NU: My words to adults would be -“We are children and we are your future and we are the ones to build on what you have started. If you want to see a happy future with happy children, you ought to listen to our voices now.” Adults should listen to children’s voices and take their opinions into consideration. We hope that our words will not be left out but will be acted upon.

DG: We, children, can teach adults in things that relate to us. Who, but not children, know better what is needed for our prosperous life? Children pay attention to even small details, which adults can sometimes miss because they think of big issues.
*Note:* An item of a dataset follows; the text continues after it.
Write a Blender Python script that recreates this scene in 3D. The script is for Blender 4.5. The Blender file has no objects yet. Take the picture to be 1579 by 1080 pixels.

If adults listen to children’s voices, they can achieve many good things.  

5.                   OD: And finally, after the national consultations are over and global development agenda is being shaped by country inputs from all over the world, what are the key words of your personal dreams about the future you aspire after MDGs?

NU: My personal dream is to be able to travel to any part of the world meeting new people, making new friends and learning about other peoples’ culture and life. I want this dream to come true to all of the children of the world. I also dream of the world where every person would enjoy his/her rights regardless of nationality or age. I want a world where everyone is respected. And finally, my dream and probably, dream of all my peers, is to have an equal opportunity for education both at home and abroad. I want children in even very small remote villages to enjoy going to schools and getting educated.

DG: My personal dream is to have the best life not only for me, but for all children in Turkmenistan and around the world. If we meet all expectations of children expressed in the Post 2015 consultations, we will reach our goals of growing and developing in a happy, nurturing environment.  

OD: Very soon the Government and UNICEF are planning to organize an outcome conference on voices of Turkmenistan children on Post 2015 development agenda. We are also to hold a high level policy event to promote the right of every child to education in November. I would like to invite both of you as youth representatives to participate at those policy discussions.

NU: Thank you for invitation, I would be delighted to share my impressions with a bigger group of people. Dunya and I have been already approached by media to give an interview to Turkmenistan’s major newspapers which will let us share our experiences with thousands of people. I hope we will have more events like the Special Session on youth voices on Post 2015 both in Turkmenistan and other countries.

DG: If we have more events where children’s opinions will be listened to, I would be happy to take an active role and share my experiences among peers and adults.